Scene script records
★ ★ ★ ★ ★

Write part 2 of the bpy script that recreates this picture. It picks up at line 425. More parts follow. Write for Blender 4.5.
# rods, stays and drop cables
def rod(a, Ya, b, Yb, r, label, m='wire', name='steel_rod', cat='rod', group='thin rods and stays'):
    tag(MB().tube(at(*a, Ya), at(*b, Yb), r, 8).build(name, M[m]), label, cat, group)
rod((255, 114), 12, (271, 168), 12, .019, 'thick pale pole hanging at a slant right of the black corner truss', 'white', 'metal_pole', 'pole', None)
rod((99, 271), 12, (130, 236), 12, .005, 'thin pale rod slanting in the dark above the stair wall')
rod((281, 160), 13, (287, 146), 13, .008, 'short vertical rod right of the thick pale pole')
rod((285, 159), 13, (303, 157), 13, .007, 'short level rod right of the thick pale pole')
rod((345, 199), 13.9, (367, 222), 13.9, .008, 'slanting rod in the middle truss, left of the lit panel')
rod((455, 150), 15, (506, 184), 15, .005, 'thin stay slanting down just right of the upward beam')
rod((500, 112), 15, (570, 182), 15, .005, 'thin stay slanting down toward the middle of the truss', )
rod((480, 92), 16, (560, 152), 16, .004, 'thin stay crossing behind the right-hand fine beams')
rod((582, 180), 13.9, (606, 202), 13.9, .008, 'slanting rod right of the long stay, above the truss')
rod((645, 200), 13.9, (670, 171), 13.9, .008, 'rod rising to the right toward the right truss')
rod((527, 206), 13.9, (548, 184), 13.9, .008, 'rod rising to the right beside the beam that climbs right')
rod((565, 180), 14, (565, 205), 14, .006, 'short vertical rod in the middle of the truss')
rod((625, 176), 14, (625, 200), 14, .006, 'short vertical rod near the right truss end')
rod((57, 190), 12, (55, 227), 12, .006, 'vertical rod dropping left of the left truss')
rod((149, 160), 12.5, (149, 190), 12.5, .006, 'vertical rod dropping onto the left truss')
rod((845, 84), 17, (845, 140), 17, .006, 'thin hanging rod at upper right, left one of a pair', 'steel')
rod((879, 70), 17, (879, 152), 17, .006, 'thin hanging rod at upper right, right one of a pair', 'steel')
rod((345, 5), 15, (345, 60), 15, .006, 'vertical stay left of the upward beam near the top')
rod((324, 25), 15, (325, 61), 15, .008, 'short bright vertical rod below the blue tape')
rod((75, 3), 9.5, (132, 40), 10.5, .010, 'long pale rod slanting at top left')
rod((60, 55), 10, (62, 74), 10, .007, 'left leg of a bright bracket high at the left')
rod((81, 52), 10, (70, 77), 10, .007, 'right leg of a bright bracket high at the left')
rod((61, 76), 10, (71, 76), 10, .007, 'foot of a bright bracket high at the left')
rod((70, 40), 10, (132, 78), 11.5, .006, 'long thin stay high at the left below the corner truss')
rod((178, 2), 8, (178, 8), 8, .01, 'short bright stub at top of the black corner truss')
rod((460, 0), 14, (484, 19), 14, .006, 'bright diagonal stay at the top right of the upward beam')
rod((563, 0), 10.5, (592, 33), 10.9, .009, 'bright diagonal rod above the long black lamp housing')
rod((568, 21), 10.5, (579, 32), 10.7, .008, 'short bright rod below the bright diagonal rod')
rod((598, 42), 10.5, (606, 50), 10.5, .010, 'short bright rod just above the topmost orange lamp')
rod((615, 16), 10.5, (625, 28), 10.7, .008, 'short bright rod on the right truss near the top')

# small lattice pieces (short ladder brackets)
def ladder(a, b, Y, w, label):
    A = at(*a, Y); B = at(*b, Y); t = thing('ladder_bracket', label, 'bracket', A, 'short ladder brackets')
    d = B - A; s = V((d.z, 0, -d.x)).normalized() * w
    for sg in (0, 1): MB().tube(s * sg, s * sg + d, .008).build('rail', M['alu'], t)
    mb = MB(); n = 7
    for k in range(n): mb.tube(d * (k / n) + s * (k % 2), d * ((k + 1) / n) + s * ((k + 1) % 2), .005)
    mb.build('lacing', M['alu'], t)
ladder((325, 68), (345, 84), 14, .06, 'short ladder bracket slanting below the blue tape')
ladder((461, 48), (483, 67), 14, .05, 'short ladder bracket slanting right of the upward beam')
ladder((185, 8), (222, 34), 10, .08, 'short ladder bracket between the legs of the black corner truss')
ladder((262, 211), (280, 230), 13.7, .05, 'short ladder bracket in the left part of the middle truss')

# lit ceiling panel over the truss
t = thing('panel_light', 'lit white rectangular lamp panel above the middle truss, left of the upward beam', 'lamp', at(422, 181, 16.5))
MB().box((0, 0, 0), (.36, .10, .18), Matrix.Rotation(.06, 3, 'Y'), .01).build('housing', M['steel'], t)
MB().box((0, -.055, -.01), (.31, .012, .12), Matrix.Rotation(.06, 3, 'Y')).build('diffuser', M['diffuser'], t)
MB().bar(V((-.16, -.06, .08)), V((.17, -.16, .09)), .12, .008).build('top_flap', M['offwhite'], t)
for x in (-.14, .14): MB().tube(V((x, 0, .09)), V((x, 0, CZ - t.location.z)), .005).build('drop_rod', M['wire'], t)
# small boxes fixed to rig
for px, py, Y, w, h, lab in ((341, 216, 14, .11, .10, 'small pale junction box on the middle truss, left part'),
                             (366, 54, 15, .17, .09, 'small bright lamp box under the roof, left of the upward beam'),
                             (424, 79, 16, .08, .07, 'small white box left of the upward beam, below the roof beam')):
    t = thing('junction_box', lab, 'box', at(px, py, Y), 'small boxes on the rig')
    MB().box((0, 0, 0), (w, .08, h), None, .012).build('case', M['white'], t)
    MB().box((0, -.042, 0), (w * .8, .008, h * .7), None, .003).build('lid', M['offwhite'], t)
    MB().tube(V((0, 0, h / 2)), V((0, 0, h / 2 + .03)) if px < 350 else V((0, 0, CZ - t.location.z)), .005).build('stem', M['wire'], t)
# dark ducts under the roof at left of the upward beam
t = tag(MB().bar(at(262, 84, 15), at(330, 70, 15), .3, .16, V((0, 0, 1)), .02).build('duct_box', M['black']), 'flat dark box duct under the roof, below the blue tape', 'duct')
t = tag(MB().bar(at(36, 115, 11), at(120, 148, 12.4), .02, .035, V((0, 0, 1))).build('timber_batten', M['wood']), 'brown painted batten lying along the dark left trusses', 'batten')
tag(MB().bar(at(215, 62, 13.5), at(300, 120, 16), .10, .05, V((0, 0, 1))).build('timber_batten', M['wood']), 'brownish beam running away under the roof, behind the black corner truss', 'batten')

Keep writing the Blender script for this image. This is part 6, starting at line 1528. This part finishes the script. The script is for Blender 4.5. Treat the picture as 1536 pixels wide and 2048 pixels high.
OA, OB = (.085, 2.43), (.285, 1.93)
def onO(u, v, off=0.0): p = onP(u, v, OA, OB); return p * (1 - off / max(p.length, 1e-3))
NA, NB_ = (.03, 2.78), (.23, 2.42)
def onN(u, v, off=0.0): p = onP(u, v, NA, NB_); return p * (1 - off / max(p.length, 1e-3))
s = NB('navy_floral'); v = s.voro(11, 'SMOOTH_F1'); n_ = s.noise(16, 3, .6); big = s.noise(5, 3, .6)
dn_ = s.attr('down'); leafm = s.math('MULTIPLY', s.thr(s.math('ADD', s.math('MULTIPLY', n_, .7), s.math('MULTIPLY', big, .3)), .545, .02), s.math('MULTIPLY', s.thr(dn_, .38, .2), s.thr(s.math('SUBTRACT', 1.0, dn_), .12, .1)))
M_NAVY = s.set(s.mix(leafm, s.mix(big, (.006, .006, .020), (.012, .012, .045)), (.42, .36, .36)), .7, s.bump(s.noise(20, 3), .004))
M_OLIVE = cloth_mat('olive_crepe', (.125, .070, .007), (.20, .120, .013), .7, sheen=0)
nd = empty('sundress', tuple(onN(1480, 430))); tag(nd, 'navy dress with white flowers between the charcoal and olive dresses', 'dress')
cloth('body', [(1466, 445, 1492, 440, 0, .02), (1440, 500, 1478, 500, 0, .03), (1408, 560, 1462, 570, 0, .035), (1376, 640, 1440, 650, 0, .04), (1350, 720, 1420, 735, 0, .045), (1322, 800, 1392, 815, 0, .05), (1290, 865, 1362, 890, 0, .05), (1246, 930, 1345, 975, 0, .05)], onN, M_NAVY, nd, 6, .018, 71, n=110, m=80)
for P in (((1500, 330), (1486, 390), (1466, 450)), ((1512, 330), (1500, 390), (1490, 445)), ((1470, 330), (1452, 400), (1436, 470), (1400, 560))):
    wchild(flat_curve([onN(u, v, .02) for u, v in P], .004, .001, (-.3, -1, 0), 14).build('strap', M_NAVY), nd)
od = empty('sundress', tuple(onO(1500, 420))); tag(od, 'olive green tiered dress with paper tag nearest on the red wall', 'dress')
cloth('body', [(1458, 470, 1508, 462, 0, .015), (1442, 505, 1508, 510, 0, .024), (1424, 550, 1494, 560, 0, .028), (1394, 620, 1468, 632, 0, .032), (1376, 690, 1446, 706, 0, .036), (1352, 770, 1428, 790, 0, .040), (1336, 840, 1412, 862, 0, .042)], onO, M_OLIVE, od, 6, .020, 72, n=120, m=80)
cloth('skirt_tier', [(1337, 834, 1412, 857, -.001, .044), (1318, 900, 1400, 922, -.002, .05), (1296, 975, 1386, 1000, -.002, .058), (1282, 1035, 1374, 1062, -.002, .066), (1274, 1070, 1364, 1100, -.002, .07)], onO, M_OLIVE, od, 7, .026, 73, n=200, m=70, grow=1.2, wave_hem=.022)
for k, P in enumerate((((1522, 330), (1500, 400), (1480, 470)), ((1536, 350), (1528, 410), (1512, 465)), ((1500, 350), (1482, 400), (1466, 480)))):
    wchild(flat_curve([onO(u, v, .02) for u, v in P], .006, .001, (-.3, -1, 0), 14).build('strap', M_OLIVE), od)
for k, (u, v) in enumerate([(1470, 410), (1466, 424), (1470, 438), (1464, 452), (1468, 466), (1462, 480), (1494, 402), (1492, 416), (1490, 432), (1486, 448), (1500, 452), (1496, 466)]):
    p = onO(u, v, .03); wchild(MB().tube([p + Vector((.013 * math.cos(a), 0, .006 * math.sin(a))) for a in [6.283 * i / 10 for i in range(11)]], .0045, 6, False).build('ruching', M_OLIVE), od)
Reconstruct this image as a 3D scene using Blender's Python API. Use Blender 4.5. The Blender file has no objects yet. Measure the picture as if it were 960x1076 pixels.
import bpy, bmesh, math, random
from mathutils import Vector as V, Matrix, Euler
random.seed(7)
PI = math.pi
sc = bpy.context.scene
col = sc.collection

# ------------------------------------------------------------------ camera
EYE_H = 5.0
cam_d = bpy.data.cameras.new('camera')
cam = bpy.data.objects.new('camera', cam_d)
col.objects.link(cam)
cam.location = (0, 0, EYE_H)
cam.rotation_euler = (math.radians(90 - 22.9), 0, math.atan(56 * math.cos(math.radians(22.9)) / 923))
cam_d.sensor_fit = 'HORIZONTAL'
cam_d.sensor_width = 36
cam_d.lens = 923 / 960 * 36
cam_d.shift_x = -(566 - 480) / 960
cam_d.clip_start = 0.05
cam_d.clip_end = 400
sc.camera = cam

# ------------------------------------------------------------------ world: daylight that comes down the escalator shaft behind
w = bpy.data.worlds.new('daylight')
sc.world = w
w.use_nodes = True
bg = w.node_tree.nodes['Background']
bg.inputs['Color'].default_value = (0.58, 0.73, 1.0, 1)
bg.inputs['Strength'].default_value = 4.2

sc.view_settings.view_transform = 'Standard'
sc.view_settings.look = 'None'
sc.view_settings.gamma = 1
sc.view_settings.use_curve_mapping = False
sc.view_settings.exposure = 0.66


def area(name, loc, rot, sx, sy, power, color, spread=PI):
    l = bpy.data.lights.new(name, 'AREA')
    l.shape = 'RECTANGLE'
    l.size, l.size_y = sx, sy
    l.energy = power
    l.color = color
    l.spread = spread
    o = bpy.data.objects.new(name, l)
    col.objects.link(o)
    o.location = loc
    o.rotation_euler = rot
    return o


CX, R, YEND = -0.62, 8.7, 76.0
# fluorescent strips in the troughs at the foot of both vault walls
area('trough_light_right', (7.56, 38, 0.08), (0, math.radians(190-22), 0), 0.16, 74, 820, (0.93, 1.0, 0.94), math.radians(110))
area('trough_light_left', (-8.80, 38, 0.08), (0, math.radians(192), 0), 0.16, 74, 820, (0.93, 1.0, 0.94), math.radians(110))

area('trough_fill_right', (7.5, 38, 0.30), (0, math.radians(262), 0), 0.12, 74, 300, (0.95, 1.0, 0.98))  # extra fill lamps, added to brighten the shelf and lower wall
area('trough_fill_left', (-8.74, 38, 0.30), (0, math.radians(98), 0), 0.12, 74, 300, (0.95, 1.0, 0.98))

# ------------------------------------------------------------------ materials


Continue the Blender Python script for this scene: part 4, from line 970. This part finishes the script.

★ ★ ★ ★ ★

### PROBLEM STATEMENT
From the listing, copy every line where the string "objects" appears.

### SOLUTION TO THE PROBLEM
Reconstruct this image as a 3D scene using Blender's Python API. Use Blender 4.5. The Blender file has no objects yet. Measure the picture as if it were 960x1076 pixels.
cam = bpy.data.objects.new('camera', cam_d)
col.objects.link(cam)
    o = bpy.data.objects.new(name, l)
    col.objects.link(o)